**What you should do**:
Reproduce each line that includes the word "Blender".

## start Data lines

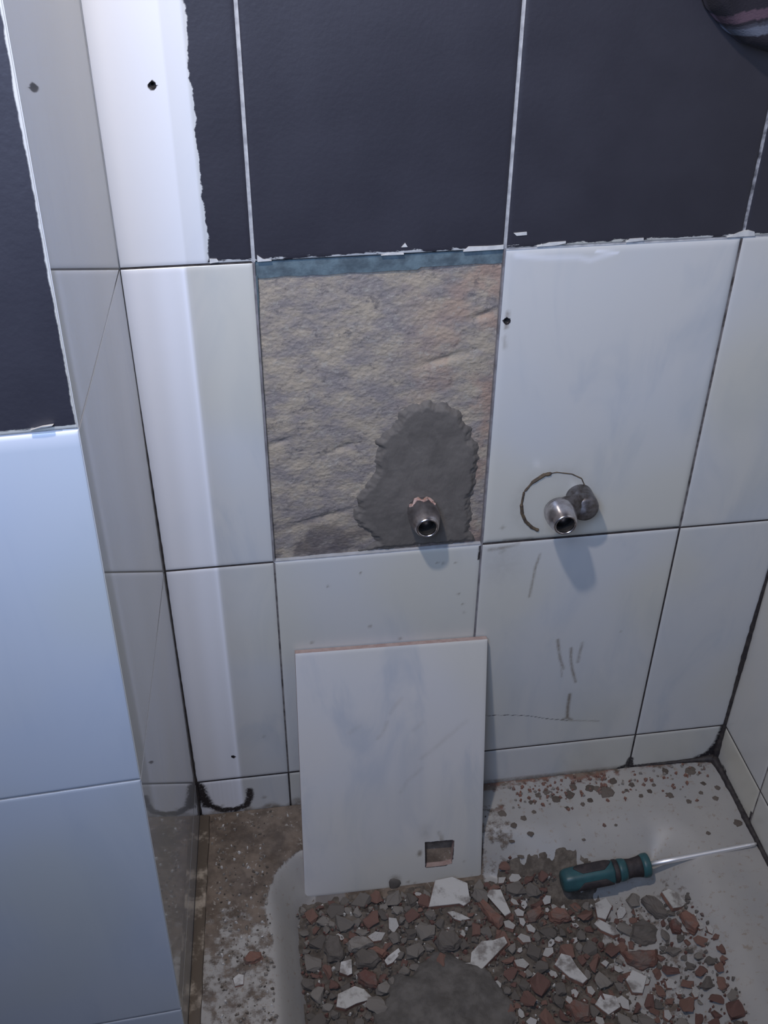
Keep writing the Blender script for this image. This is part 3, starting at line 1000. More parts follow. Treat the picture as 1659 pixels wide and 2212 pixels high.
def hull(pts, name, ms):
    bm = bmesh.new()
    for p in pts:
        bm.verts.new(p)
    r_ = bmesh.ops.convex_hull(bm, input=bm.verts)
    bmesh.ops.delete(bm, geom=[v for v in bm.verts if not v.link_faces], context='VERTS')
    bmesh.ops.recalc_face_normals(bm, faces=bm.faces)
    me = bpy.data.meshes.new(name)
    bm.to_mesh(me)
    bm.free()
    for m_ in ms:
        me.materials.append(m_)
    return me


def roughen(me, cuts, amt, seed):
    """break up the flat facets of a lump like broken masonry"""
    bm = bmesh.new()
    bm.from_mesh(me)
    bmesh.ops.triangulate(bm, faces=bm.faces)
    bmesh.ops.subdivide_edges(bm, edges=bm.edges, cuts=cuts, use_grid_fill=True)
    sz = max((v.co.length for v in bm.verts), default=1.0)
    bm.normal_update()
    for v in bm.verts:
        q = v.co / sz * 2.3 + Vector((seed * 1.7, seed * 0.3, 0))
        v.co += v.normal * sz * amt * (noise.noise(q) + 0.6 * noise.noise(q * 2.7))
    bm.to_mesh(me)
    bm.free()
    return me


def chunk(seed, flat, npts=12):
    r_ = random.Random(seed)
    P = []
    for i in range(npts):
        th = r_.uniform(0, 2 * math.pi)
        rr = r_.uniform(0.75, 1.1)
        sq = 1 / max(abs(math.cos(th)), abs(math.sin(th))) ** 0.6
        P.append((0.5 * rr * sq * math.cos(th), 0.5 * rr * sq * r_.uniform(0.6, 0.9) * math.sin(th), flat * r_.uniform(-0.5, 0.5)))
    return P


def prism(poly, th, name, bev=0.0004, tilt=(0, 0)):
    """flat shard: white glaze on top (slot 0), clay sides (slot 1); centred on origin"""
    k_ = len(poly)
    V = [(x, y, 0) for x, y in poly]
    cx_, cy_ = sum(p[0] for p in poly) / k_, sum(p[1] for p in poly) / k_
    V2 = [(cx_ + (x - cx_) * 1.02, cy_ + (y - cy_) * 1.02, -0.0009) for x, y in poly]
    V3 = [(cx_ + (x - cx_) * 1.06, cy_ + (y - cy_) * 1.06, -th) for x, y in poly]
    me = bpy.data.meshes.new(name)
    F = [tuple(range(k_))] + [(i, k_ + i, k_ + (i + 1) % k_, (i + 1) % k_) for i in range(k_)] + \
        [(k_ + i, 2 * k_ + i, 2 * k_ + (i + 1) % k_, k_ + (i + 1) % k_) for i in range(k_)] + [tuple(range(3 * k_ - 1, 2 * k_ - 1, -1))]
    V = V + V2 + V3
    me.from_pydata(V, [], F)
    me.materials.append(M['glaze'])
    me.materials.append(M['biscuit_d'])
    me.polygons.foreach_set('material_index', [0] * (k_ + 1) + [1] * (k_ + 1))
    bm = bmesh.new()
    bm.from_mesh(me)
    bmesh.ops.recalc_face_normals(bm, faces=bm.faces)
    bm.to_mesh(me)
    bm.free()
    return me


M['biscuit_d'] = simple('dusty_clay_body', (0.30, 0.155, 0.11), 0.9, var=(0.19, 0.12, 0.095), scale=120)
placed = []     # (x, y, r)


def free(x, y, r_, f=0.86):
    for a, b2, c_ in placed:
        if (x - a) ** 2 + (y - b2) ** 2 < ((r_ + c_) * f) ** 2:
            return False
    return True


def put(me, name, x, y, z, rot, scale, label, cat, group=None):
    o = bpy.data.objects.new(name, me)
    o.location = (x, y, z)
    o.rotation_euler = rot
    o.scale = scale
    C.objects.link(o)
    return tag(o, label, cat, group)


# --- the large pieces one can point to
def hero(poly, th, z, name, label, kind, tilt=(0, 0), cat='shard'):
    cx_, cy_ = sum(p[0] for p in poly) / len(poly), sum(p[1] for p in poly) / len(poly)
    rel = [(x - cx_, y - cy_) for x, y in poly]
    area = sum(rel[i][0] * rel[(i + 1) % len(rel)][1] - rel[(i + 1) % len(rel)][0] * rel[i][1] for i in range(len(rel)))
    if area < 0:
        rel = rel[::-1]
    if kind == 'tile':
        me = prism(rel, th, name)
    else:
        P = []
        for x, y in rel:
            P += [(x, y, -th * rnd.uniform(0.5, 0.7)), (x * 0.8, y * 0.8, 0.0 - th * rnd.uniform(0, 0.12)), (x * 0.9, y * 0.9, -th)]
        me = roughen(hull(P, name, [M['brick'] if kind == 'brick' else M['mortarfrag']]), 3, 0.12, len(placed))
    o = put(me, name, cx_, cy_, z, (tilt[0], tilt[1], 0), (1, 1, 1), label, cat)
    if z < ZT - 0.005:
        zn = ground(cx_, cy_) + th * 0.92
        o.location += Vector((0.2 * (z - zn), 0.58 * (z - zn), zn - z))
    r_ = max(math.hypot(*p) for p in rel)
    placed.append((cx_, cy_, r_ * 0.80))
    return o


hero([(0.135, -0.139), (0.147, -0.110), (0.166, -0.108), (0.181, -0.117), (0.180, -0.138), (0.172, -0.142), (0.168, -0.139)], 0.007, -0.671, 'tile_shard',
     'large white tile shard with grey mortar spots, sticking out under the leaning tile', 'tile', (0.10, 0.03))
hero([(0.154, -0.1455), (0.160, -0.154), (0.1655, -0.157), (0.1765, -0.156), (0.167, -0.149), (0.160, -0.145)], 0.003, -0.676, 'tile_shard',
     'thin white glaze splinter just below the large spotted shard', 'tile', (0.05, 0))
hero([(0.1985, -0.135), (0.203, -0.130), (0.2145, -0.133), (0.2185, -0.160), (0.2115, -0.162)], 0.008, -0.668, 'tile_shard',
     'white tile shard on red clay, right of the leaning tile', 'tile', (0.12, -0.25))
hero([(0.159, -0.209), (0.165, -0.209), (0.168, -0.199), (0.181, -0.189), (0.193, -0.190), (0.205, -0.188), (0.2065, -0.195), (0.170, -0.221), (0.167, -0.214)], 0.007, -0.668, 'tile_shard',
     'long white tile shard smeared with grey mortar, beside the mortar heap', 'tile', (0.10, -0.06))
hero([(0.032, -0.2005), (0.0345, -0.1905), (0.0455, -0.1890), (0.0445, -0.2030), (0.040, -0.2045)], 0.007, -0.670, 'tile_shard',
     'small square white tile shard, left of the mortar heap', 'tile', (0.2, 0.05))
hero([(0.025, -0.236), (0.028, -0.224), (0.045, -0.218), (0.054, -0.222), (0.062, -0.232), (0.045, -0.235), (0.034, -0.239)], 0.007, -0.670, 'tile_shard',
     'pale triangular tile shard lying low at the left of the rubble', 'tile', (0.12, 0.05))
hero([(0.3885, -0.1505), (0.397, -0.148), (0.4055, -0.1545), (0.4095, -0.1665), (0.404, -0.1695), (0.394, -0.170)], 0.0065, -0.683, 'tile_shard',
     'clean white tile shard, rightmost, below the screwdriver shaft', 'tile', (0.05, 0.05))
hero([(0.3405, -0.196), (0.349, -0.182), (0.360, -0.178), (0.373, -0.187), (0.377, -0.193), (0.366, -0.209), (0.352, -0.205)], 0.007, -0.681, 'mortar_lump',
     'flat greyish mortar slab with a clay edge, right of centre in the rubble', 'mortar', (0.1, 0.0), 'mortar')
hero([(0.327, -0.209), (0.345, -0.212), (0.366, -0.212), (0.360, -0.226), (0.342, -0.228), (0.329, -0.220)], 0.011, -0.684, 'brick_fragment',
     'broad red brick piece directly below the flat grey slab', 'brick', (0, 0), 'brick')
hero([(0.366, -0.152), (0.374, -0.148), (0.383, -0.154), (0.390, -0.170), (0.388, -0.180), (0.376, -0.176)], 0.010, -0.682, 'mortar_lump',
     'olive grey mortar lump just left of the clean white shard', 'mortar', (0, 0), 'mortar')
hero([(0.397, -0.176), (0.406, -0.173), (0.4125, -0.180), (0.413, -0.194), (0.406, -0.200), (0.399, -0.192)], 0.011, -0.681, 'brick_fragment',
     'orange brown brick lump at the right edge of the rubble', 'brick', (0, 0), 'brick')
hero([(0.386, -0.182), (0.394, -0.180), (0.398, -0.188), (0.394, -0.197), (0.386, -0.194)], 0.008, -0.684, 'brick_fragment',
     'dark red brick bit left of the orange brown lump', 'brick', (0, 0), 'brick')
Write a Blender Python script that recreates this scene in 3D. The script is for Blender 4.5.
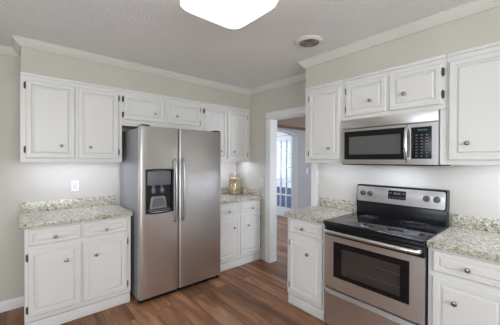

## end Data lines

**Worked solution**:
Keep writing the Blender script for this image. This is part 3, starting at line 1000. More parts follow. Treat the picture as 1659 pixels wide and 2212 pixels high.
Write a Blender Python script that recreates this scene in 3D. The script is for Blender 4.5.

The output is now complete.